AIM OF THE EXERCISE
Repeat, exactly and only, the lines from the beginning of the data through the line with "COL = scene.collection". Pictures are left out.

SOURCE MATERIAL
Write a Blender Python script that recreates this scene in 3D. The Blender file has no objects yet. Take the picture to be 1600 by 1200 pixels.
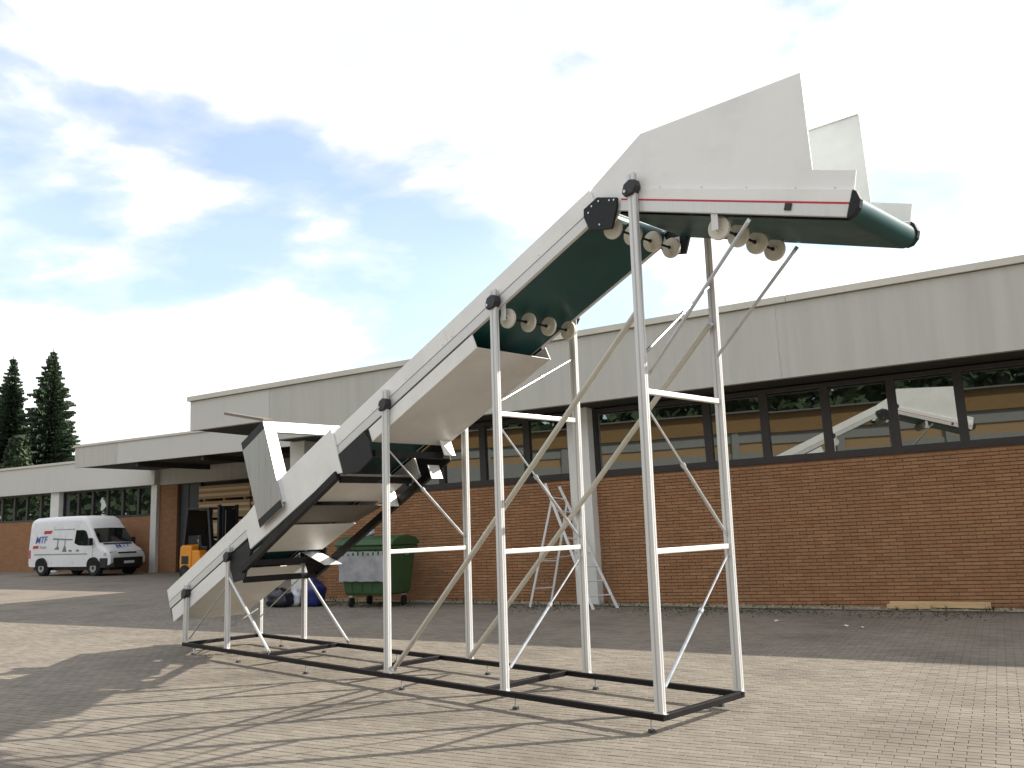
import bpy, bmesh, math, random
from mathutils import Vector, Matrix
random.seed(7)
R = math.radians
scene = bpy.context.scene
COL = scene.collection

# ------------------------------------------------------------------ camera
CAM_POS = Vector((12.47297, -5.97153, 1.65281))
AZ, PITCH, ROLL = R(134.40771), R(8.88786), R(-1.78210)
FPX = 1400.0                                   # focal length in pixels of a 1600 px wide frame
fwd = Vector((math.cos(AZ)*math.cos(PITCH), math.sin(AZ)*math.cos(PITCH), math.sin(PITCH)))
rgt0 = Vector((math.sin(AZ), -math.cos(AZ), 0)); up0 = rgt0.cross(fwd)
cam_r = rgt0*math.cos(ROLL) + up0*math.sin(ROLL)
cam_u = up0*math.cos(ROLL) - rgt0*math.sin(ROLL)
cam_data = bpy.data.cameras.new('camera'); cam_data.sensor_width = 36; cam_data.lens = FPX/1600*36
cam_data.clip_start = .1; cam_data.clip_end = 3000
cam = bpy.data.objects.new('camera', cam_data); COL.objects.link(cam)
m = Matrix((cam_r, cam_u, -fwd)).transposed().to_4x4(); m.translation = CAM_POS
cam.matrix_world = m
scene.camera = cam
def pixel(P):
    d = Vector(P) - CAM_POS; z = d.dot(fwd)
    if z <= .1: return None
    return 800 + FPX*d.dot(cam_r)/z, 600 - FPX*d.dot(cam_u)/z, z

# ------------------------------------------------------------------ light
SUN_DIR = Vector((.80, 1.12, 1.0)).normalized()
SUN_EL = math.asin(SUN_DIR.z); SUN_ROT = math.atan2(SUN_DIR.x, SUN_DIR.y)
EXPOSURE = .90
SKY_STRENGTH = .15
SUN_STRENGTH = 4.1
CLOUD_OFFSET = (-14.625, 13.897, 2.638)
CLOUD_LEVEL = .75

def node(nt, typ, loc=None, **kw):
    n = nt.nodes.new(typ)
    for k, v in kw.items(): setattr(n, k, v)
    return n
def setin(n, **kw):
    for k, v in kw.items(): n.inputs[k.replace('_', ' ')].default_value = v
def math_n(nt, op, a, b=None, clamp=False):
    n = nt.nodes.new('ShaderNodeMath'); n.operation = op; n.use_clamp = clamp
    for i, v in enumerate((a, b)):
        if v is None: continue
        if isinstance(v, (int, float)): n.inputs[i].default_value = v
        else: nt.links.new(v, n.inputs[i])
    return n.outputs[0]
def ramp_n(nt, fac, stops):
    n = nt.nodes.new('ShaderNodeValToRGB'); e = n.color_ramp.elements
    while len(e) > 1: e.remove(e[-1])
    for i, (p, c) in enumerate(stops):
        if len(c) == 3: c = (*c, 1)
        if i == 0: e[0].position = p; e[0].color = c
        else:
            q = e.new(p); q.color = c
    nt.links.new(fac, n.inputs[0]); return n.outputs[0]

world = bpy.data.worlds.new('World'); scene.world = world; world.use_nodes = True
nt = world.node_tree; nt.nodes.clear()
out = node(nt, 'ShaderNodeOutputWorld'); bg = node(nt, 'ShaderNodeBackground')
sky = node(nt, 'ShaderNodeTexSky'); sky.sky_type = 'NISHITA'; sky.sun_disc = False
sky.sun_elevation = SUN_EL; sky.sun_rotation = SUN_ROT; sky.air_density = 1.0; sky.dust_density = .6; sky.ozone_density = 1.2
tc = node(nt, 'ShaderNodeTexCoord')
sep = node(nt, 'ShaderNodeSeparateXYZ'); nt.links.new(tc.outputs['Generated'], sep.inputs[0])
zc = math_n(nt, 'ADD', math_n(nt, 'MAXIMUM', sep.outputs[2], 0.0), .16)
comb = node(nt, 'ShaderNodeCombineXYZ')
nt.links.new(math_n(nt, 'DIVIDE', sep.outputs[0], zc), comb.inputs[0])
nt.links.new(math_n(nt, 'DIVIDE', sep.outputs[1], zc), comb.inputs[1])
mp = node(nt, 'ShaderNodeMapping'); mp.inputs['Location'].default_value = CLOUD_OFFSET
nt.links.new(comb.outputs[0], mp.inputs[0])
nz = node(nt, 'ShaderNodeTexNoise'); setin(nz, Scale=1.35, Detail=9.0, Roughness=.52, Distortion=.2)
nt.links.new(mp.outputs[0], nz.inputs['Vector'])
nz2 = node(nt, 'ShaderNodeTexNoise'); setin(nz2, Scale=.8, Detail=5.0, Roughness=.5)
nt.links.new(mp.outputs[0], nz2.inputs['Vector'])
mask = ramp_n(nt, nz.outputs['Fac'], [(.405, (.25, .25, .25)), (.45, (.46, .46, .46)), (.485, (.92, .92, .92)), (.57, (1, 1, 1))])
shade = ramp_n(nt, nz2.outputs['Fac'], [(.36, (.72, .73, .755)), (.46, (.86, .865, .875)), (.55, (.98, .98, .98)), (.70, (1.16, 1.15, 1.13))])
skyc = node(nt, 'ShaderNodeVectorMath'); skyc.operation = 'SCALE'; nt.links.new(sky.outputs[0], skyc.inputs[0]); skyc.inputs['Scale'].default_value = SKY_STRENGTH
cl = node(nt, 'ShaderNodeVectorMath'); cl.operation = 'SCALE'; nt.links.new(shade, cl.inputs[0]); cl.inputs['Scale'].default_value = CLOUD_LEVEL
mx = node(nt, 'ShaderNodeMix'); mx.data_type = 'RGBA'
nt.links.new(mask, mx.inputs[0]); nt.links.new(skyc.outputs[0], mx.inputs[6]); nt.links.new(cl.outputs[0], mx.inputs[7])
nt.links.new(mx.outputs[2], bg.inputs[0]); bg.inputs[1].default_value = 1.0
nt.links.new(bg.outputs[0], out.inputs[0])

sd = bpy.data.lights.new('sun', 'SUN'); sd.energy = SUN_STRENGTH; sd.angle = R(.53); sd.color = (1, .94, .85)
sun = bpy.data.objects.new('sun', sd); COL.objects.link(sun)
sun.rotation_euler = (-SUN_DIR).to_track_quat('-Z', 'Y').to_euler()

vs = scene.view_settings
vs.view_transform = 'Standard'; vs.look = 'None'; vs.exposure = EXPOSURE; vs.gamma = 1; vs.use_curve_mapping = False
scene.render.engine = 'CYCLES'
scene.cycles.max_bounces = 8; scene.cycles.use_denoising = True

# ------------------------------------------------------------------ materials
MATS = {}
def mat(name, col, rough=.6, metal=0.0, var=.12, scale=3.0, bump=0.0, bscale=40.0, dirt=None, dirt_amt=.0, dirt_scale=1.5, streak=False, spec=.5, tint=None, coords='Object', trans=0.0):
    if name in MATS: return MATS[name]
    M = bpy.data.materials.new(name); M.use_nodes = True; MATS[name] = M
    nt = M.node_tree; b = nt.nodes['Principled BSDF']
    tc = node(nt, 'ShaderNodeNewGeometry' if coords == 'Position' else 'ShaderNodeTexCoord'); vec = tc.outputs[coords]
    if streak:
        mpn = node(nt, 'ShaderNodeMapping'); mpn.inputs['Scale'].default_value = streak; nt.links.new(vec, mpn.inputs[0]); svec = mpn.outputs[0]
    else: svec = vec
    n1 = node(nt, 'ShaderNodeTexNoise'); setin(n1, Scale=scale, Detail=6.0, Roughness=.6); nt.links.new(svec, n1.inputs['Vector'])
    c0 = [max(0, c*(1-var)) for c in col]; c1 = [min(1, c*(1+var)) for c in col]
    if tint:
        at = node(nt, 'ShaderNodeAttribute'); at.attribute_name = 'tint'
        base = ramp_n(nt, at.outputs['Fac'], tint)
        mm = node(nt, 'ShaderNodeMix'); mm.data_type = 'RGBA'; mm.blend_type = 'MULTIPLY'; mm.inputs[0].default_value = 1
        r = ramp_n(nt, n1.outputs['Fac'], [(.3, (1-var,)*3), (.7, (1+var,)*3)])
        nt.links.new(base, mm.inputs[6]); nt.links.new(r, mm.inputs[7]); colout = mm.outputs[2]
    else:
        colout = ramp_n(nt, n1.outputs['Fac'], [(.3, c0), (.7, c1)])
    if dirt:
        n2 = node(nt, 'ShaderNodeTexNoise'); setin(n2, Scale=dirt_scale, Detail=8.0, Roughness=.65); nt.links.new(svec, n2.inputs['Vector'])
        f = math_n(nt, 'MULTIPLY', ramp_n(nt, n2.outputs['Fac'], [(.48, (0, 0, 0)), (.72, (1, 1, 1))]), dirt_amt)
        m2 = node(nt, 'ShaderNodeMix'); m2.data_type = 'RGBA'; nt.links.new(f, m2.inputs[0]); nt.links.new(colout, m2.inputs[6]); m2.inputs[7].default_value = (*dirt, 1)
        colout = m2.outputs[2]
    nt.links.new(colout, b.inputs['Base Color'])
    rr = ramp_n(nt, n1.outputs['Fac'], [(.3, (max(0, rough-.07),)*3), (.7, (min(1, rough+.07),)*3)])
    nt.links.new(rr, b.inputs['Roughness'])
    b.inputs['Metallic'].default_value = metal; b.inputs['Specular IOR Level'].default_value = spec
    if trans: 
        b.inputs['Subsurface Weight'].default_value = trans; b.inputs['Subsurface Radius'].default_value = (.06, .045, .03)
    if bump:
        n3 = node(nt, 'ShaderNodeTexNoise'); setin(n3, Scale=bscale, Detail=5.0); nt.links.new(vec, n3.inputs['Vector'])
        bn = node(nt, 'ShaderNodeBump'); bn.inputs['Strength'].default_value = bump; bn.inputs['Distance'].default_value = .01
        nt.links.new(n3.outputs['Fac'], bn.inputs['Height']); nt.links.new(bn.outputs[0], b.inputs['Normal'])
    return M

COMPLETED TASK
Write a Blender Python script that recreates this scene in 3D. The Blender file has no objects yet. Take the picture to be 1600 by 1200 pixels.
import bpy, bmesh, math, random
from mathutils import Vector, Matrix
random.seed(7)
R = math.radians
scene = bpy.context.scene
COL = scene.collection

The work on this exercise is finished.